Liway (2018)


Glaiza de Castro as Liway sings Himig ng Pag-ibig and Pagbabalik.



If there's one Martial Law film our generation needs to watch today, it has to be Liway.

Our generation is fortunate enough not to have experienced the brutal repercussions of Martial Law firsthand, and yet this is also the very reason why many of us seem unmoved, unfazed, and aren't the slightest bit threatened when it seems like the government is bending in favor of the Marcos family and its cronies, even putting back in power a handful of the shameless ones.


Many times, I'd find myself thinking, what can an individual like me do? Attending rallies, convincing friends to register to vote, sharing news on social media, in hopes to get people to care—these are tiny steps, but is that it? I still don't know the answer. And this is why I am thankful for Liway because it is able to do what is difficult to do today: tell the truth, despite the risks it may take on your life, stand by this truth, and fight for it.

I've seen countless of Martial Law films in my life, and Liway is one of the few that doesn't dwell on the torture (e.g. Batch '81), the brutal killings, or the ruthlessness of the dictator himself. Instead, director Kip Oebanda simply tells his story, growing up in the dark years, through the eyes of Liway.

Liway was tagged a rebel for teaching her neighbors liberation theology. She was taken to a prison camp with other rebels and criminals, and lived there for years together with her husband Ric and son Dakip.


Parents, criminals, children, and babies—they all lived and co-existed together in that prison compound.

Have you ever imagined what it's like being a child growing up in a cloistered prison? At a time like the Martial Law years? What do you hear the grownups talking about? What do you see when you wake up? Do you get to play? Do you understand violence and danger?


Liway is quietly compelling, and in its simple storytelling, it is able to let us feel the dark and dreary days of the Martial Law era, the forced silence and repression, the abuse and misuse of power, and how it all affects the people, most especially families, mothers, and children. Commander Liway’s bravery, stubbornness, will, and feminine power are enough to touch our hearts, and to make us sit up and listen to what Oebanda is trying to tell us.

In fact, I believe I may have found the answer to my question earlier. Amid the revisionists that threaten, the trolls that spread evil, and the lousy gimmicks that try to distract us from the real issues of the country, Oebanda’s mission is to tell us the truth, show us the facts, and share what really happened. And he is urging us to do the same.
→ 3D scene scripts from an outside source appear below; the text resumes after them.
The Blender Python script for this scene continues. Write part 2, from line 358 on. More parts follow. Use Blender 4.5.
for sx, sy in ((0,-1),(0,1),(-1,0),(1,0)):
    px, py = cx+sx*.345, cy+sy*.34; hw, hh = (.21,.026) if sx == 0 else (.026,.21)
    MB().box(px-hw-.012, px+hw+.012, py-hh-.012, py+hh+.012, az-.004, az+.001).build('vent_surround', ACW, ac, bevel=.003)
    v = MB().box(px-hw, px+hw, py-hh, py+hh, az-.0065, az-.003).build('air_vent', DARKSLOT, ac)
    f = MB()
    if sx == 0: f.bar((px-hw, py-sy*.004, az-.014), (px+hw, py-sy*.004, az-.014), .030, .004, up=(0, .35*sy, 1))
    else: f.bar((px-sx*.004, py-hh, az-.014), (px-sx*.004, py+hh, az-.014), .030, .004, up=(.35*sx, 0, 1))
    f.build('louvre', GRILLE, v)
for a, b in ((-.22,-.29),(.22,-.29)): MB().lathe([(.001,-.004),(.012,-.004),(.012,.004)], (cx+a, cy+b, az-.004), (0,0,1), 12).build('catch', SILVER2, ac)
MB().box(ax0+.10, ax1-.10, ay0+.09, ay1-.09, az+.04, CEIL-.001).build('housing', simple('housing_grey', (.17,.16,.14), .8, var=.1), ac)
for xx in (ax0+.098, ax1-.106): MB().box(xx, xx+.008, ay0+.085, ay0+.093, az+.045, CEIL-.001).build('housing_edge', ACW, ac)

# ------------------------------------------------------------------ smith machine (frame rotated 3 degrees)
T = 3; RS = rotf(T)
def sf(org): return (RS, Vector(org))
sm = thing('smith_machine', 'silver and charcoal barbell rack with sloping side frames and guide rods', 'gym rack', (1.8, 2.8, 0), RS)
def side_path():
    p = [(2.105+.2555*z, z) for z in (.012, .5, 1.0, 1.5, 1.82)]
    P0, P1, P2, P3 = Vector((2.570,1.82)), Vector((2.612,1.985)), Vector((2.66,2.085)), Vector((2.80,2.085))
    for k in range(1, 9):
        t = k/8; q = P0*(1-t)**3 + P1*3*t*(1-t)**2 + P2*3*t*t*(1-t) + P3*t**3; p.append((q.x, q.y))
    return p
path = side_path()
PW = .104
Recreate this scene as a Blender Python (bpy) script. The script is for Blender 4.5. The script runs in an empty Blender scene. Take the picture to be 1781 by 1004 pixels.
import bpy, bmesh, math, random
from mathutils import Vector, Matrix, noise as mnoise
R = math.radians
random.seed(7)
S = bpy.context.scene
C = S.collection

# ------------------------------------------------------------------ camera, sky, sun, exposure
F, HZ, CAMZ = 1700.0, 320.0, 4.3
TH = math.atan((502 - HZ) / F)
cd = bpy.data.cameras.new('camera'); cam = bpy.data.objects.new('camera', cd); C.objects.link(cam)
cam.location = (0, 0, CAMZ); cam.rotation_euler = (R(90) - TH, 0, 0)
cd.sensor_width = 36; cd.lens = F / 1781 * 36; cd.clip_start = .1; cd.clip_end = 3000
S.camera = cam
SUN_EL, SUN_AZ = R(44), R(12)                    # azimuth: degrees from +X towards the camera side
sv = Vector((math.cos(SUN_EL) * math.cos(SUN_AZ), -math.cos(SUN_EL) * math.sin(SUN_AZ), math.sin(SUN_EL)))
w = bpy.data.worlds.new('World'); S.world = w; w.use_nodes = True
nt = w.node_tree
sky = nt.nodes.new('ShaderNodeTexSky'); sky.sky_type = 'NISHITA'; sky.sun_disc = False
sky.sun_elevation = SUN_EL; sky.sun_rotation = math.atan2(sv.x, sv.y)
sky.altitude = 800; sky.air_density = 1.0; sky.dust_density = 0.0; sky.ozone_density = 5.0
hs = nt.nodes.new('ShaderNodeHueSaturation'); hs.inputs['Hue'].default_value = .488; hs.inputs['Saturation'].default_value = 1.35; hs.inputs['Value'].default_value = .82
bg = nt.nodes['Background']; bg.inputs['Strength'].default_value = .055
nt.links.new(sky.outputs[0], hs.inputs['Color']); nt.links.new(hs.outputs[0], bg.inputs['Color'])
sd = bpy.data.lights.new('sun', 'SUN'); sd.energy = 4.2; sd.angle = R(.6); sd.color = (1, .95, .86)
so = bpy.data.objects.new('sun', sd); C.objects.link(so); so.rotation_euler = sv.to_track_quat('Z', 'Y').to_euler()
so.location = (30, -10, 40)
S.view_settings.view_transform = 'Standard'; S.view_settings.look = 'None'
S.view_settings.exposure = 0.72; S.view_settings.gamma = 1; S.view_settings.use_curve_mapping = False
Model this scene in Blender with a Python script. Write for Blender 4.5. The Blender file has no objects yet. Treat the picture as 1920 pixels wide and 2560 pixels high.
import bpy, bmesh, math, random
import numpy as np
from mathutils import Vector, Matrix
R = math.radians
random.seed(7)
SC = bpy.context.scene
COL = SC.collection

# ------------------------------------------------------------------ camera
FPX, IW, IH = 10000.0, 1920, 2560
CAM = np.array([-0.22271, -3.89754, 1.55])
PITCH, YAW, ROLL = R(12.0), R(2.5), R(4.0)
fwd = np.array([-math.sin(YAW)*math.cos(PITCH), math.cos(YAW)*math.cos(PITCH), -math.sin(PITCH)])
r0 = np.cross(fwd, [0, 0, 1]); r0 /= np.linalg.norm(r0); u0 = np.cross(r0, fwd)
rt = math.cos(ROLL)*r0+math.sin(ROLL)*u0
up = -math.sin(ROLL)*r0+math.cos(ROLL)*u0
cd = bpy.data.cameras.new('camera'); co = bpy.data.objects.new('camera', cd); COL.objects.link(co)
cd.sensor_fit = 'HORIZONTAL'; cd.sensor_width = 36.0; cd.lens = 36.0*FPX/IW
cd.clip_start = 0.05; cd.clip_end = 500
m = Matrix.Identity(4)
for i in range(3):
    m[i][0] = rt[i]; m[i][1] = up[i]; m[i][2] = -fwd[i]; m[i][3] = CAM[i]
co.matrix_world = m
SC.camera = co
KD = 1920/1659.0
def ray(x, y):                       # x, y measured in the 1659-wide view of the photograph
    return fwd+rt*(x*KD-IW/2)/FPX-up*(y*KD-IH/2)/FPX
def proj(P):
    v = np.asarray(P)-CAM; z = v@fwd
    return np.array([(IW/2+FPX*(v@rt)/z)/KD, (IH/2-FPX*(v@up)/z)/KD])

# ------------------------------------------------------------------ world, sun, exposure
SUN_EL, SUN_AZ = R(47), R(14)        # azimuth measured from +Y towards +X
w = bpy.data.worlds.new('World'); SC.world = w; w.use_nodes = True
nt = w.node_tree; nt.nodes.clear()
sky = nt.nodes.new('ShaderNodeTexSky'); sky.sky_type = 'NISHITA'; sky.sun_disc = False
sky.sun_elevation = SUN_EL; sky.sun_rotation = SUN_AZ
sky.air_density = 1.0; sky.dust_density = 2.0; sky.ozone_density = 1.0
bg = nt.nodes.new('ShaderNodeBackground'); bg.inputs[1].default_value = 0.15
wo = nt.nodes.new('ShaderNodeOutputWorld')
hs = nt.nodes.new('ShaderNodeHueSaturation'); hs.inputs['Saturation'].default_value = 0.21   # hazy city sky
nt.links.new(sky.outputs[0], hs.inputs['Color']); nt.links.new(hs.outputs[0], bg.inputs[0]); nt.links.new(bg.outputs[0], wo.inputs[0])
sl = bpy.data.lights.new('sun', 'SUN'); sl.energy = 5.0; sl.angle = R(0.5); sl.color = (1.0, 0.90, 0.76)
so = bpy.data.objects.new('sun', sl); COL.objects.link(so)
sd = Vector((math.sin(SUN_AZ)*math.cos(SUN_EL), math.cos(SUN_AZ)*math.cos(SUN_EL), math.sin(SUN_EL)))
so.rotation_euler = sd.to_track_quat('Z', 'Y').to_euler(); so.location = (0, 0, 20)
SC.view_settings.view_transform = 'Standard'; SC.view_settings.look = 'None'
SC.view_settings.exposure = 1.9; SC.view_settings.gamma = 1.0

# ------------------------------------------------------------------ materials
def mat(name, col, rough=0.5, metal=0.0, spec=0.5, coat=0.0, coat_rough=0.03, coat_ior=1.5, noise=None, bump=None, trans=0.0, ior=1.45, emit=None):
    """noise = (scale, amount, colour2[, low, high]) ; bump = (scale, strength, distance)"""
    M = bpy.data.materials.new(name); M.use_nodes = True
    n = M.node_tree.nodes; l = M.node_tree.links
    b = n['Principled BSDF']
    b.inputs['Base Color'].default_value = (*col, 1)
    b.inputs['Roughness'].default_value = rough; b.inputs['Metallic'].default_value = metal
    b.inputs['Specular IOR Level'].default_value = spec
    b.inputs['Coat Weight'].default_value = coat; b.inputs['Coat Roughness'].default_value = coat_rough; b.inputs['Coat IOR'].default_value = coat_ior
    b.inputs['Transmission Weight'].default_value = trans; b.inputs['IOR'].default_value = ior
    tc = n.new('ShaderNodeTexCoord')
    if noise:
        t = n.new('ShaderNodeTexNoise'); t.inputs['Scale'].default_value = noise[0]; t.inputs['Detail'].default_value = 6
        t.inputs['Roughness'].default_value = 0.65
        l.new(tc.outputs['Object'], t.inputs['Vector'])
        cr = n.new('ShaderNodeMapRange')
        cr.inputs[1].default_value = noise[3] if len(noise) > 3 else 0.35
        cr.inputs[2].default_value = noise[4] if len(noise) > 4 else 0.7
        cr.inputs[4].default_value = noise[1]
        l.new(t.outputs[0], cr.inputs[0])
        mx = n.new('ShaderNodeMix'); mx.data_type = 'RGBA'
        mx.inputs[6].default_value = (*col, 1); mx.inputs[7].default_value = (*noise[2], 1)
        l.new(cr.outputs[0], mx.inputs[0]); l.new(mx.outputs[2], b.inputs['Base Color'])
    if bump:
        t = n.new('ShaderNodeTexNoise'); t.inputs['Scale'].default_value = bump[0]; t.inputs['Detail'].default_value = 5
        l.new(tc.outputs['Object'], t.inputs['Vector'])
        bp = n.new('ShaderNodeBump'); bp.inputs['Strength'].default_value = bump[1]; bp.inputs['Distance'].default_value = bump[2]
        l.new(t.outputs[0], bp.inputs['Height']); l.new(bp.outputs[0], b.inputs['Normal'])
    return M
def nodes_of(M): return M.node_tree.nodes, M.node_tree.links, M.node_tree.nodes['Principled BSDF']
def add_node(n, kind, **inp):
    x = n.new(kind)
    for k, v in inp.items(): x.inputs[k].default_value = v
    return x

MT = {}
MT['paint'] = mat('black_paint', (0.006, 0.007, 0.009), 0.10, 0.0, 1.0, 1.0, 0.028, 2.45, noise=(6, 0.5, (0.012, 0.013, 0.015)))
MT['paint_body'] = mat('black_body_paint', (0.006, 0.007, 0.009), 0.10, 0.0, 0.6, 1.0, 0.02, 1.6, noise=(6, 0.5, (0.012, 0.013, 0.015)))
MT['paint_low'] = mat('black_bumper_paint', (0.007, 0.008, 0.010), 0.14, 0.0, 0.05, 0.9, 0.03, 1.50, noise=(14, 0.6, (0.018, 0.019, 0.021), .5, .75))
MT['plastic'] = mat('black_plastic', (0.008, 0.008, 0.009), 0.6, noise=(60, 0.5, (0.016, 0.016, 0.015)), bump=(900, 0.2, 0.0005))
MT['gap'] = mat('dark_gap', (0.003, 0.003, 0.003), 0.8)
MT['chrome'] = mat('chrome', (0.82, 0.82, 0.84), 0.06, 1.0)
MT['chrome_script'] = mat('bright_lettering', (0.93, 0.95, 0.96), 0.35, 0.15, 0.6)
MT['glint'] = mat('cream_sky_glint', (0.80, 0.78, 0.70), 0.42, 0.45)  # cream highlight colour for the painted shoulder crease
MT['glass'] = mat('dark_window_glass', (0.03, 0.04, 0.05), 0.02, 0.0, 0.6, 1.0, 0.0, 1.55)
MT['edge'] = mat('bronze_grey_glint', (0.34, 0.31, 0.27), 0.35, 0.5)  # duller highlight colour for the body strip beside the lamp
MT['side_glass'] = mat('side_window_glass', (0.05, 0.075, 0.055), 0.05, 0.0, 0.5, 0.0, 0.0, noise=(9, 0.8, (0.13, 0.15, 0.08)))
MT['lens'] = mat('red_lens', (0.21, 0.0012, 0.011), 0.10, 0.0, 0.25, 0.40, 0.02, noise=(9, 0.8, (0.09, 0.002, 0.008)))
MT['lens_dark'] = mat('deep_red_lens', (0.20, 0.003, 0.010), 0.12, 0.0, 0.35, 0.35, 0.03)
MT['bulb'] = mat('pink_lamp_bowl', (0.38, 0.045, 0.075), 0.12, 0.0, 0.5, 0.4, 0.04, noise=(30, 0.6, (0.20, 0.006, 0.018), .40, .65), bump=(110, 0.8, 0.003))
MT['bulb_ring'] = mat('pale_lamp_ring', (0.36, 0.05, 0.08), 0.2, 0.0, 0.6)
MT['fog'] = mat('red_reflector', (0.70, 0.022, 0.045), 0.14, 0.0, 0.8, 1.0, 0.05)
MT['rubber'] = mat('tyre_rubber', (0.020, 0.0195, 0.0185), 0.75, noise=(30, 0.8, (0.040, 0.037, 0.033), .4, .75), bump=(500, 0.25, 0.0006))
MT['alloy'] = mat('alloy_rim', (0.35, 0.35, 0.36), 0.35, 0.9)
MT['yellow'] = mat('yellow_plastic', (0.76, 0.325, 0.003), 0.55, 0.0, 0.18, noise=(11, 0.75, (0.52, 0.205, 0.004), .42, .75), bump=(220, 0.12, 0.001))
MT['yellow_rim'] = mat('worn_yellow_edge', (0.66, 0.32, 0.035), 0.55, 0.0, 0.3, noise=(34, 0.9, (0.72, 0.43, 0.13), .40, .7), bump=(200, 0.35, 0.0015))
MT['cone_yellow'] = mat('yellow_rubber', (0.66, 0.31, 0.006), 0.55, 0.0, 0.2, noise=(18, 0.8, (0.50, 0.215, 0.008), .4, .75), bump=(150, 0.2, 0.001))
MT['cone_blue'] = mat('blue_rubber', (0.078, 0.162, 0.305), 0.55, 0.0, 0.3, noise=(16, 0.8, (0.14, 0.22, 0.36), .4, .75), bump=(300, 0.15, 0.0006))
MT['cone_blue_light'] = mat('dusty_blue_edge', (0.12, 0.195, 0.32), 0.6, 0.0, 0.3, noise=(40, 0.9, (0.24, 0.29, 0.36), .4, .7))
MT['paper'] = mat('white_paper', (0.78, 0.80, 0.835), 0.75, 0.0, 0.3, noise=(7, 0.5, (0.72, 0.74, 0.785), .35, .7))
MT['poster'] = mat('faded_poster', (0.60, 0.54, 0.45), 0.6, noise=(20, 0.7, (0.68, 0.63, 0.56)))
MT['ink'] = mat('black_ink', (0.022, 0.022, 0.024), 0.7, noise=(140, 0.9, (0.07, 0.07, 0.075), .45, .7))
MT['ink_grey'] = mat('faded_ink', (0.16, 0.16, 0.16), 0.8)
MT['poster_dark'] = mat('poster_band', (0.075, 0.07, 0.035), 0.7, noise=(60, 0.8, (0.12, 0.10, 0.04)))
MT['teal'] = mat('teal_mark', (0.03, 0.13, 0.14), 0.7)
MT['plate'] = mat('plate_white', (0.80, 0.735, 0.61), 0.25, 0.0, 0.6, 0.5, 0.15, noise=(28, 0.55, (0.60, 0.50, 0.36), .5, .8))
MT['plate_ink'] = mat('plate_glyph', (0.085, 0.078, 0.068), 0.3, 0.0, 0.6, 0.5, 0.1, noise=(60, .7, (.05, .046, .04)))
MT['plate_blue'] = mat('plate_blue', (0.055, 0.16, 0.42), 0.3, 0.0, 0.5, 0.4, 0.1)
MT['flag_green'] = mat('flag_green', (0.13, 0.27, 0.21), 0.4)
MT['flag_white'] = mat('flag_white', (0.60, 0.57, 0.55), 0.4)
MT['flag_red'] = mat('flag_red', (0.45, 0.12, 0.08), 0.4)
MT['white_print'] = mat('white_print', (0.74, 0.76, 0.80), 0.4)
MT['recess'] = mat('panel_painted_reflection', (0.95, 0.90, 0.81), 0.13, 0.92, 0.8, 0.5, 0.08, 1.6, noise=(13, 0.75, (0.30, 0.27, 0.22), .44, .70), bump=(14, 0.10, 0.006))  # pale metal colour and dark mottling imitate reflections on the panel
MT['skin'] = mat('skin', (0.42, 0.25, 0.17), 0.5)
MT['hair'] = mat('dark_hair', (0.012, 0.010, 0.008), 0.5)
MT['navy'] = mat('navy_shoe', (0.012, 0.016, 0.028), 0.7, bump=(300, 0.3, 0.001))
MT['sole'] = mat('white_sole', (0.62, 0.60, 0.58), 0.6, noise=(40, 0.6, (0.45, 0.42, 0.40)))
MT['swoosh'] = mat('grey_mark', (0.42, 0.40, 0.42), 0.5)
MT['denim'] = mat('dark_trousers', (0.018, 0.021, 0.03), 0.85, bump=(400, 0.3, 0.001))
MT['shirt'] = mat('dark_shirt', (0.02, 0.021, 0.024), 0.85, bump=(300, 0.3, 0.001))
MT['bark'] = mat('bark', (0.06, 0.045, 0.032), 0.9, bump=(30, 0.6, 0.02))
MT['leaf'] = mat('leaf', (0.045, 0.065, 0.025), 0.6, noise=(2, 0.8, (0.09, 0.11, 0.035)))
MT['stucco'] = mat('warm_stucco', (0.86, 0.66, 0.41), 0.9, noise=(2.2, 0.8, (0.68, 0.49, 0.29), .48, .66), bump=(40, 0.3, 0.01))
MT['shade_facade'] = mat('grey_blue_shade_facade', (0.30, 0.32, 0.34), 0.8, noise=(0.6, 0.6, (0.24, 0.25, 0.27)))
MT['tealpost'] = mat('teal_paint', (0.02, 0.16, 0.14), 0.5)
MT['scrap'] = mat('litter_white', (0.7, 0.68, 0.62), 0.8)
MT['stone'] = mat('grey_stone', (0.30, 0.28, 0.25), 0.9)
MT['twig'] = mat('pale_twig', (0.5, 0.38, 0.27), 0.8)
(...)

Liway’s fight is our fight, a message to keep going, never tire of supporting, going after, and writing about what is right and true. To tell stories that matter. To not create noise that distracts, but to make noise that brings the truth to light. And to keep fighting—even with ourselves, to fight being okay with what we shouldn't be okay with.

I almost forgot that Liway was based on a true story.

And so when the film ended and the theater lights went on, a man from the audience shouted "Ang tao, ang bayan!" to which the rest replied, "Ngayon ay Lumalaban! Huwag matakot! Makibaka!", and it turns out that Liway—yes the real Commander Liway, Cecilia Flores-Oebanda—was among us. People went over to her, asking her questions, taking photos with and of her, and we just stood nearby, watching everything happening. It was strange and fascinating to see her right in the flesh, like a hero before our eyes.

It felt beautifully strange that her presence that day made me feel hopeful. Before she finally left, she turned to us and said: "O, huwag makalimot, ha." (Don't forget).